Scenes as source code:
* * * * *

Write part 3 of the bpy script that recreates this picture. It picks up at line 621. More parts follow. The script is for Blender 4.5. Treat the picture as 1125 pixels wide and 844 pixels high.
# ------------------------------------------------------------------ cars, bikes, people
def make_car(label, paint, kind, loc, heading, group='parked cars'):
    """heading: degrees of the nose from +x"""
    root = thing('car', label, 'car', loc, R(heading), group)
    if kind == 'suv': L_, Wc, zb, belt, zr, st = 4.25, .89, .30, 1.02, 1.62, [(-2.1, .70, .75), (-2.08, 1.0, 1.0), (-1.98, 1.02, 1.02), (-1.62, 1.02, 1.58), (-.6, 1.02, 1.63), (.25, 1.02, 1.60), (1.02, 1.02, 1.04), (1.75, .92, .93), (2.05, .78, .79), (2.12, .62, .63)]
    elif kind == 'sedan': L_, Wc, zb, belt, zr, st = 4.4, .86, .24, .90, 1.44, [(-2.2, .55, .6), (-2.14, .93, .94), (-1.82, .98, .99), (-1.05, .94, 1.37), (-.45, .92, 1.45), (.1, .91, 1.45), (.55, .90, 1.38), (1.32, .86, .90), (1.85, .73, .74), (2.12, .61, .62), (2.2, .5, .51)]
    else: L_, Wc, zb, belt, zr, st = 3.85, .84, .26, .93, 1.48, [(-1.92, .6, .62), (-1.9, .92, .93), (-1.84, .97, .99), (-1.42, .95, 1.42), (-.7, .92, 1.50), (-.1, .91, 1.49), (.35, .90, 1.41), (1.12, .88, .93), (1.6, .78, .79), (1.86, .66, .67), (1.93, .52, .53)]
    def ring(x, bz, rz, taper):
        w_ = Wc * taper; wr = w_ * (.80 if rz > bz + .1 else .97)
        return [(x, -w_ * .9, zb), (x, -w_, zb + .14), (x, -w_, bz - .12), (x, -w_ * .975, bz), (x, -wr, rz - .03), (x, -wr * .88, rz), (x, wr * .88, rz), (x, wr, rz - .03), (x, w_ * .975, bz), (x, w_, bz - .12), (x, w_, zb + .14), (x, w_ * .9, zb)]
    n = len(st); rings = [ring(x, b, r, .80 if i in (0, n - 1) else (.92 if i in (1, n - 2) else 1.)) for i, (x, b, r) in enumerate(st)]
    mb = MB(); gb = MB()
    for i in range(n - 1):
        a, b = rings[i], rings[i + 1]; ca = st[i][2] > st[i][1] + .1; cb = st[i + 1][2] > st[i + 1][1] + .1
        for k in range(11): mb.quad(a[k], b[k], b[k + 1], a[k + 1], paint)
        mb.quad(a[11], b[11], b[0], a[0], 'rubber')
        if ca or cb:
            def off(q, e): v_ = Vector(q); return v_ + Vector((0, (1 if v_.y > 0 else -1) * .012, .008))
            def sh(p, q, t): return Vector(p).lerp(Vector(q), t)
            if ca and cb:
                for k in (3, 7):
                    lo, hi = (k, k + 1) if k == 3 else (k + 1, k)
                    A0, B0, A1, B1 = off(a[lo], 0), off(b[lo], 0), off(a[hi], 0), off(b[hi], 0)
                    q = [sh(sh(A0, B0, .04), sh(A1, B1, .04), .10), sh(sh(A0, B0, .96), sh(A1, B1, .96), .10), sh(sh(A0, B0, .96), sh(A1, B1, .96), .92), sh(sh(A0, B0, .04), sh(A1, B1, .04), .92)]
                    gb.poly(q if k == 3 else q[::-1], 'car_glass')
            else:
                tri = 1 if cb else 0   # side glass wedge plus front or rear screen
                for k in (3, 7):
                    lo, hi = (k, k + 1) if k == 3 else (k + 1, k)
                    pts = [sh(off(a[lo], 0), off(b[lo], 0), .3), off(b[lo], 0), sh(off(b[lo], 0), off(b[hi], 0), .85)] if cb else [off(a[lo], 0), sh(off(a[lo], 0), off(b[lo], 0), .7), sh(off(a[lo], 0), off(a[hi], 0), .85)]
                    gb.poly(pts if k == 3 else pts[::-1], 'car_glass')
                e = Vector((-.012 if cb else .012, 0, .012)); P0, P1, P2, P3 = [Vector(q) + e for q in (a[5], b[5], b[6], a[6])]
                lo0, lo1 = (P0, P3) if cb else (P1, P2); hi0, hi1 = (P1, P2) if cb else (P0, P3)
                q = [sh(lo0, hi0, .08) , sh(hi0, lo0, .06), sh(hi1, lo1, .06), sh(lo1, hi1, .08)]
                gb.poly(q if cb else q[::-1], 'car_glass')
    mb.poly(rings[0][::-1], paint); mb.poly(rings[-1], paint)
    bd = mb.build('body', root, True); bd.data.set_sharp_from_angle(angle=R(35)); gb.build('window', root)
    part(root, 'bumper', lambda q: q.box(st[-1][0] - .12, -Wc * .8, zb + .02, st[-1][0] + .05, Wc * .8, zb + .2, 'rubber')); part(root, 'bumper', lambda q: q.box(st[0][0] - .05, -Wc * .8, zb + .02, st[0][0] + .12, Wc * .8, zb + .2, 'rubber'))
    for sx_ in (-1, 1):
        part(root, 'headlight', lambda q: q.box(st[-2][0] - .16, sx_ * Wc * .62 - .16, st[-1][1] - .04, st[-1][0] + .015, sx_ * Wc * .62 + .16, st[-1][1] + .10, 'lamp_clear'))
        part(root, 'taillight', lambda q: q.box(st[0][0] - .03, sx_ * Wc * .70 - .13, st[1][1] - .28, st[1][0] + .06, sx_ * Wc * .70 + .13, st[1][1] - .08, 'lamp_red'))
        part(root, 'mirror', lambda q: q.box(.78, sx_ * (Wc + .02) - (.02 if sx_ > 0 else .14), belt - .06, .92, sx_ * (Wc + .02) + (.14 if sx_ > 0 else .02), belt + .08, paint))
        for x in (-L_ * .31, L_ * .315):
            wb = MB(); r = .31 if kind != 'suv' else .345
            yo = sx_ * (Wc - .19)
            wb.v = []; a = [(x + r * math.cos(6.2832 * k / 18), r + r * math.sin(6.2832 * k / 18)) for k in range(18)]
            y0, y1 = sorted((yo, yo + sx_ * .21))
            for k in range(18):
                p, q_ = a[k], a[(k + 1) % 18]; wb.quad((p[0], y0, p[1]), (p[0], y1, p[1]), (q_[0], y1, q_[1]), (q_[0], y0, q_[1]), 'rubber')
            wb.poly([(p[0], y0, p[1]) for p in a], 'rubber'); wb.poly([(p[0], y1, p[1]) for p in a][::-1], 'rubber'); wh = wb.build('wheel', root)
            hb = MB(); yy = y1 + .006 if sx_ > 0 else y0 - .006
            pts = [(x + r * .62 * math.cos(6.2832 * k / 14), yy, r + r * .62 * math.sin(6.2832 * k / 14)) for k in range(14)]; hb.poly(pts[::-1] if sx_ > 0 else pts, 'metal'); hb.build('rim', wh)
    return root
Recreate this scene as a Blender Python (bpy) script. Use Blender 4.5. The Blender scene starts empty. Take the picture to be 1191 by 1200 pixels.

* * * * *

### [Exercise description]
Write out the records above again, keeping each one identical to the original.

### [Response to this task]
Write part 3 of the bpy script that recreates this picture. It picks up at line 621. More parts follow. The script is for Blender 4.5. Treat the picture as 1125 pixels wide and 844 pixels high.
# ------------------------------------------------------------------ cars, bikes, people
def make_car(label, paint, kind, loc, heading, group='parked cars'):
    """heading: degrees of the nose from +x"""
    root = thing('car', label, 'car', loc, R(heading), group)
    if kind == 'suv': L_, Wc, zb, belt, zr, st = 4.25, .89, .30, 1.02, 1.62, [(-2.1, .70, .75), (-2.08, 1.0, 1.0), (-1.98, 1.02, 1.02), (-1.62, 1.02, 1.58), (-.6, 1.02, 1.63), (.25, 1.02, 1.60), (1.02, 1.02, 1.04), (1.75, .92, .93), (2.05, .78, .79), (2.12, .62, .63)]
    elif kind == 'sedan': L_, Wc, zb, belt, zr, st = 4.4, .86, .24, .90, 1.44, [(-2.2, .55, .6), (-2.14, .93, .94), (-1.82, .98, .99), (-1.05, .94, 1.37), (-.45, .92, 1.45), (.1, .91, 1.45), (.55, .90, 1.38), (1.32, .86, .90), (1.85, .73, .74), (2.12, .61, .62), (2.2, .5, .51)]
    else: L_, Wc, zb, belt, zr, st = 3.85, .84, .26, .93, 1.48, [(-1.92, .6, .62), (-1.9, .92, .93), (-1.84, .97, .99), (-1.42, .95, 1.42), (-.7, .92, 1.50), (-.1, .91, 1.49), (.35, .90, 1.41), (1.12, .88, .93), (1.6, .78, .79), (1.86, .66, .67), (1.93, .52, .53)]
    def ring(x, bz, rz, taper):
        w_ = Wc * taper; wr = w_ * (.80 if rz > bz + .1 else .97)
        return [(x, -w_ * .9, zb), (x, -w_, zb + .14), (x, -w_, bz - .12), (x, -w_ * .975, bz), (x, -wr, rz - .03), (x, -wr * .88, rz), (x, wr * .88, rz), (x, wr, rz - .03), (x, w_ * .975, bz), (x, w_, bz - .12), (x, w_, zb + .14), (x, w_ * .9, zb)]
    n = len(st); rings = [ring(x, b, r, .80 if i in (0, n - 1) else (.92 if i in (1, n - 2) else 1.)) for i, (x, b, r) in enumerate(st)]
    mb = MB(); gb = MB()
    for i in range(n - 1):
        a, b = rings[i], rings[i + 1]; ca = st[i][2] > st[i][1] + .1; cb = st[i + 1][2] > st[i + 1][1] + .1
        for k in range(11): mb.quad(a[k], b[k], b[k + 1], a[k + 1], paint)
        mb.quad(a[11], b[11], b[0], a[0], 'rubber')
        if ca or cb:
            def off(q, e): v_ = Vector(q); return v_ + Vector((0, (1 if v_.y > 0 else -1) * .012, .008))
            def sh(p, q, t): return Vector(p).lerp(Vector(q), t)
            if ca and cb:
                for k in (3, 7):
                    lo, hi = (k, k + 1) if k == 3 else (k + 1, k)
                    A0, B0, A1, B1 = off(a[lo], 0), off(b[lo], 0), off(a[hi], 0), off(b[hi], 0)
                    q = [sh(sh(A0, B0, .04), sh(A1, B1, .04), .10), sh(sh(A0, B0, .96), sh(A1, B1, .96), .10), sh(sh(A0, B0, .96), sh(A1, B1, .96), .92), sh(sh(A0, B0, .04), sh(A1, B1, .04), .92)]
                    gb.poly(q if k == 3 else q[::-1], 'car_glass')
            else:
                tri = 1 if cb else 0   # side glass wedge plus front or rear screen
                for k in (3, 7):
                    lo, hi = (k, k + 1) if k == 3 else (k + 1, k)
                    pts = [sh(off(a[lo], 0), off(b[lo], 0), .3), off(b[lo], 0), sh(off(b[lo], 0), off(b[hi], 0), .85)] if cb else [off(a[lo], 0), sh(off(a[lo], 0), off(b[lo], 0), .7), sh(off(a[lo], 0), off(a[hi], 0), .85)]
                    gb.poly(pts if k == 3 else pts[::-1], 'car_glass')
                e = Vector((-.012 if cb else .012, 0, .012)); P0, P1, P2, P3 = [Vector(q) + e for q in (a[5], b[5], b[6], a[6])]
                lo0, lo1 = (P0, P3) if cb else (P1, P2); hi0, hi1 = (P1, P2) if cb else (P0, P3)
                q = [sh(lo0, hi0, .08) , sh(hi0, lo0, .06), sh(hi1, lo1, .06), sh(lo1, hi1, .08)]
                gb.poly(q if cb else q[::-1], 'car_glass')
    mb.poly(rings[0][::-1], paint); mb.poly(rings[-1], paint)
    bd = mb.build('body', root, True); bd.data.set_sharp_from_angle(angle=R(35)); gb.build('window', root)
    part(root, 'bumper', lambda q: q.box(st[-1][0] - .12, -Wc * .8, zb + .02, st[-1][0] + .05, Wc * .8, zb + .2, 'rubber')); part(root, 'bumper', lambda q: q.box(st[0][0] - .05, -Wc * .8, zb + .02, st[0][0] + .12, Wc * .8, zb + .2, 'rubber'))
    for sx_ in (-1, 1):
        part(root, 'headlight', lambda q: q.box(st[-2][0] - .16, sx_ * Wc * .62 - .16, st[-1][1] - .04, st[-1][0] + .015, sx_ * Wc * .62 + .16, st[-1][1] + .10, 'lamp_clear'))
        part(root, 'taillight', lambda q: q.box(st[0][0] - .03, sx_ * Wc * .70 - .13, st[1][1] - .28, st[1][0] + .06, sx_ * Wc * .70 + .13, st[1][1] - .08, 'lamp_red'))
        part(root, 'mirror', lambda q: q.box(.78, sx_ * (Wc + .02) - (.02 if sx_ > 0 else .14), belt - .06, .92, sx_ * (Wc + .02) + (.14 if sx_ > 0 else .02), belt + .08, paint))
        for x in (-L_ * .31, L_ * .315):
            wb = MB(); r = .31 if kind != 'suv' else .345
            yo = sx_ * (Wc - .19)
            wb.v = []; a = [(x + r * math.cos(6.2832 * k / 18), r + r * math.sin(6.2832 * k / 18)) for k in range(18)]
            y0, y1 = sorted((yo, yo + sx_ * .21))
            for k in range(18):
                p, q_ = a[k], a[(k + 1) % 18]; wb.quad((p[0], y0, p[1]), (p[0], y1, p[1]), (q_[0], y1, q_[1]), (q_[0], y0, q_[1]), 'rubber')
            wb.poly([(p[0], y0, p[1]) for p in a], 'rubber'); wb.poly([(p[0], y1, p[1]) for p in a][::-1], 'rubber'); wh = wb.build('wheel', root)
            hb = MB(); yy = y1 + .006 if sx_ > 0 else y0 - .006
            pts = [(x + r * .62 * math.cos(6.2832 * k / 14), yy, r + r * .62 * math.sin(6.2832 * k / 14)) for k in range(14)]; hb.poly(pts[::-1] if sx_ > 0 else pts, 'metal'); hb.build('rim', wh)
    return root
Recreate this scene as a Blender Python (bpy) script. Use Blender 4.5. The Blender scene starts empty. Take the picture to be 1191 by 1200 pixels.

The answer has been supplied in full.